"Wer keinen Samba mag, kann kein guter Typ sein". Dieser Klassiker aus den 60ern ist Marcelo Crivella neulich eingefallen. Und der Bürgermeister von Rio gab seine Version zu Besten
"Wer keinen Samba mag, kann kein guter Bürgermeister sein". Ein erstaunliches Bekenntnis. Denn bis jetzt war Marcelo Crivella als Spaßbremse und Karnevalsmuffel bekannt. Letztes Jahr schwänzte er den Karneval komplett, kam weder zur großen Parade, noch zur Übergabe der Stadtschlüssel an König Momo, die Symbolfigur des Karnevals. Mit dem Karneval steht Crivella auf Kriegsfuß.
Freizügige Kostüme, viel nackte Haut, und Rhythmen mit afrikanischen Wurzeln - das ist das Gegenteil von dem, was er als Bischof einer strengen Freikirche immer gepredigt hat. Und deswegen tauchen jetzt bei den Umzügen und Karnevalsfesten in den Stadtvierteln immer wieder Rufe und Plakate auf: "Weg mit Crivella!" Auch bei diesem Umzug am Fuß des Zuckerhuts.
"Dieser Bürgermeister stört ziemlich. Viele Feiern brauchen Unterstützung. An diesem Umzug nehmen Drogenabhängige, geistig Behinderte, ihre Pfleger und Familien teil. Ein armer Umzug, der überall um Geld betteln musste. Aber schau, wie toll jetzt alles geworden ist."
Mit weniger Geld für mehr Moral
Das hat nicht bei allen Umzügen geklappt. Dieses Jahr fällt der Straßenkarneval in Rio kleiner aus, viele bleiben zu Hause. Und die Veranstalter sagen, Crivella habe mit bürokratischen Hürden dafür gesorgt, dass sie diesmal keinen "Bloco", keinen Straßenkarneval aufziehen können.
Aber nicht nur die kleinen Feiern in den Stadtteilen haben Probleme - selbst das große Samba-Spektakel, das hunderttausende Besucher anlockt, stand auf der Kippe. Crivella hatte den Samba-Schulen, die die große Parade bestreiten, die Unterstützung gekürzt - auf die Hälfte. Die großen Sambaschulen sollten nur noch umgerechnet 250.000 Euro bekommen. Zu wenig für die aufwendige Parade - die Schulen sagten die Parade ab - und revidierten diese Entscheidung erst, als die Regierung in Brasília einsprang. Ein Bürgermeister, der dem Karneval Steine in den Weg legt - das ist in Rio fast noch schlimmer als es in Köln, Düsseldorf oder Mainz wäre.

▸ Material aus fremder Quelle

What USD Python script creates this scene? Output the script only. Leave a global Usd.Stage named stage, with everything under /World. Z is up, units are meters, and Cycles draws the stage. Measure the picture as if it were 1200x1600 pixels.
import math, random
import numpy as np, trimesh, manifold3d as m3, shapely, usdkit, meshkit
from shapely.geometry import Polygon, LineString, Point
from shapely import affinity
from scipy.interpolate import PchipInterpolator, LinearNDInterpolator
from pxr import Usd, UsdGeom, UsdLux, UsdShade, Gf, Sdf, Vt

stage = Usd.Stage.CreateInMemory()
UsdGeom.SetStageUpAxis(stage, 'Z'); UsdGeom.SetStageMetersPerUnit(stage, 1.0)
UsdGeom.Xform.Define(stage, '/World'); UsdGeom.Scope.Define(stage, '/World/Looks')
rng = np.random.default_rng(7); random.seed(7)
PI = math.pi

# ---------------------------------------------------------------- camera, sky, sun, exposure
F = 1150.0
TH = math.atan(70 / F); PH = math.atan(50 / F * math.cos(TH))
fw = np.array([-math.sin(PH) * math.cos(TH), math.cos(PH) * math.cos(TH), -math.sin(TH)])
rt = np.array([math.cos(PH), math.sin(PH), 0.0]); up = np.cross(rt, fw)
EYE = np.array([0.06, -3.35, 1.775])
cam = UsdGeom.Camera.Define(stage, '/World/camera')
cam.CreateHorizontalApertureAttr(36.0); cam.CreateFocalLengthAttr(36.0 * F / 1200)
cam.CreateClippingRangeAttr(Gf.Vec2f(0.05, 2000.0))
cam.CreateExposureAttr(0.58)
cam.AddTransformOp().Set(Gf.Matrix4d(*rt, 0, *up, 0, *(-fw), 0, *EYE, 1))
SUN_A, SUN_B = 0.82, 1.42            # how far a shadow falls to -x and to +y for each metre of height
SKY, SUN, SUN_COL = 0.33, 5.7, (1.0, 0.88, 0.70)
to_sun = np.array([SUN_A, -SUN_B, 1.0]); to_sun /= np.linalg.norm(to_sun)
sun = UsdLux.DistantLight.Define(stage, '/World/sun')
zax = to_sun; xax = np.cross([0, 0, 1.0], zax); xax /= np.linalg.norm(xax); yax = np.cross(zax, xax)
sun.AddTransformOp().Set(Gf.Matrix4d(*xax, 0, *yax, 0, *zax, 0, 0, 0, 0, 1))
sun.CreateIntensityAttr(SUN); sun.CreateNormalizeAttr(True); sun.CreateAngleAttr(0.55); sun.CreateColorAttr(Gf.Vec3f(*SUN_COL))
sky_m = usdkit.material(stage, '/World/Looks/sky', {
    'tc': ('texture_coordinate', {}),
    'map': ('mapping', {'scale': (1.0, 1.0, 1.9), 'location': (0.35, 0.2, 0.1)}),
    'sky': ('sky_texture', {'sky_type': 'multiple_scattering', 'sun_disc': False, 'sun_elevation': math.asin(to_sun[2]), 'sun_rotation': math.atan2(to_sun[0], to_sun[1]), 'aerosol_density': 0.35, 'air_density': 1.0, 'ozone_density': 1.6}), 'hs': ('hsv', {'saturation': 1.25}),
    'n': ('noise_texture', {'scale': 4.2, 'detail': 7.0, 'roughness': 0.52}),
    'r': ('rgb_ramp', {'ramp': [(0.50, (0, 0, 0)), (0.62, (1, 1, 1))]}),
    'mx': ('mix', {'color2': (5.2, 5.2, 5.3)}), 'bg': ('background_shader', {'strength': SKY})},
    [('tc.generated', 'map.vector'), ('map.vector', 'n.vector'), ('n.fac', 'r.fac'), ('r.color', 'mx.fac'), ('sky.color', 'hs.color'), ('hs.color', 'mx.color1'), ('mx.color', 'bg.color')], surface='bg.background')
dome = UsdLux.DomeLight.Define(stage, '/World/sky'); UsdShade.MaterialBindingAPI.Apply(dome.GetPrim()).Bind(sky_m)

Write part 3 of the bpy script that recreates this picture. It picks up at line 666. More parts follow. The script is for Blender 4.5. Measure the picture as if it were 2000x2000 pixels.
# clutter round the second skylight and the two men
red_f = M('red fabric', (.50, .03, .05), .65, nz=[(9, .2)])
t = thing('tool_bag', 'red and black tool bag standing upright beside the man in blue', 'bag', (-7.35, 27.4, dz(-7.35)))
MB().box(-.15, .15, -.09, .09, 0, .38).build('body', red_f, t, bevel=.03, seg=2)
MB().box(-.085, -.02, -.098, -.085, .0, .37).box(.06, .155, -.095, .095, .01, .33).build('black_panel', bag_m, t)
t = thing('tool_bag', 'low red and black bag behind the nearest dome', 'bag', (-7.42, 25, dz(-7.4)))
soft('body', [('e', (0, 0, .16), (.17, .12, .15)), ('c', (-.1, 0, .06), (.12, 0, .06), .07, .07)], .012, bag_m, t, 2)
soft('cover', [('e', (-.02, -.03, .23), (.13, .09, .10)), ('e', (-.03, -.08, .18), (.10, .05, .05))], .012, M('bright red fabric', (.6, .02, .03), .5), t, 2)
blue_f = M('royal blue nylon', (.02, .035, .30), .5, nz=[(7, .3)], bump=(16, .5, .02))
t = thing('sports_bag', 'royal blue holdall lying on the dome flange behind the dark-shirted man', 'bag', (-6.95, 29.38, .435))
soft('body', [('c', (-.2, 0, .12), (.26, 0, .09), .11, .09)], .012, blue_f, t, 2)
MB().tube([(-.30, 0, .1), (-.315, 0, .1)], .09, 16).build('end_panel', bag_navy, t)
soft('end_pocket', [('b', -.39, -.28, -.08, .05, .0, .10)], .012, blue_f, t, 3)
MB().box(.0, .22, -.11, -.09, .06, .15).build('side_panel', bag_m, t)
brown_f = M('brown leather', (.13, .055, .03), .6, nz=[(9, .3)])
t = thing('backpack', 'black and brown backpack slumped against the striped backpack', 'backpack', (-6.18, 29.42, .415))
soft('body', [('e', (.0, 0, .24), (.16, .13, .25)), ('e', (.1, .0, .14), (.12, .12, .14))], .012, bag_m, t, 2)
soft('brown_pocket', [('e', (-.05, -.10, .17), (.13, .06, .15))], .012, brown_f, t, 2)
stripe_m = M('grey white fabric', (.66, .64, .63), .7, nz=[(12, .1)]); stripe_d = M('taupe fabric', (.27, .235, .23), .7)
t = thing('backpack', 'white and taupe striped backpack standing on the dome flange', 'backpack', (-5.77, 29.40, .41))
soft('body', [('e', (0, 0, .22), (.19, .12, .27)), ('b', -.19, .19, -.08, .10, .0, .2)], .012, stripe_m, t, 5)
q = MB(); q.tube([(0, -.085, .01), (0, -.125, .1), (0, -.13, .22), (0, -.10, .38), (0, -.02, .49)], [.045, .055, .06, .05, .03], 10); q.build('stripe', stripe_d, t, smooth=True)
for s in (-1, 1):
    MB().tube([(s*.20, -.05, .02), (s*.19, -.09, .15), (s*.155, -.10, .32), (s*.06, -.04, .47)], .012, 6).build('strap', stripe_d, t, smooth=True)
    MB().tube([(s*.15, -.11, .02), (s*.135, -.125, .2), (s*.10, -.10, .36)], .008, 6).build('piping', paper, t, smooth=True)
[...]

"Rio ist puritanischer geworden. Aber das ist ein verlogener Puritanismus. Der ist nur vorgespielt. Der hat mehr mit den Interessen derer zu tun, die die Macht behalten wollen."
"Crivella schadet Rio ganz allgemein. Er macht alles schlechter, nicht nur den Karneval. Und dahinter steckt doch nur ein verlogener Moralismus."
Jetzt will der Bürgermeister doch zur Samba-Parade kommen
Der Bürgermeister argumentiert, er müsse kürzen und er gebe das Geld lieber für die Versorgung der Schulkinder aus. Andererseits ist der Karneval die größte Attraktion von Rio, sie bringt der Stadt hunderttausende Touristen und Milliarden-Einnahmen. Im Rio kursiert jetzt ein Lied, in dem der liebe Gott selbst bei Crivella anruft, um ihm die Leviten zu lesen.
Kleiner Marcelo, jetzt sei doch nicht so, am Aschermittwoch ist doch alles vorbei. Und an Ostern gehen alle wieder in die Kirche.
Inzwischen hat auch der Bürgermeister gemerkt, wie unbeliebt er sich macht, wenn er den Karneval angeht. Deswegen tut er jetzt wenigstens so, als würde er den Samba lieben
Und er verspricht, dieses Jahr doch zur Samba-Parade zu kommen - aber natürlich nicht zum Tanzen, sondern nur um zu schauen ob alles in Ordnung ist und ob die Planung funktioniert.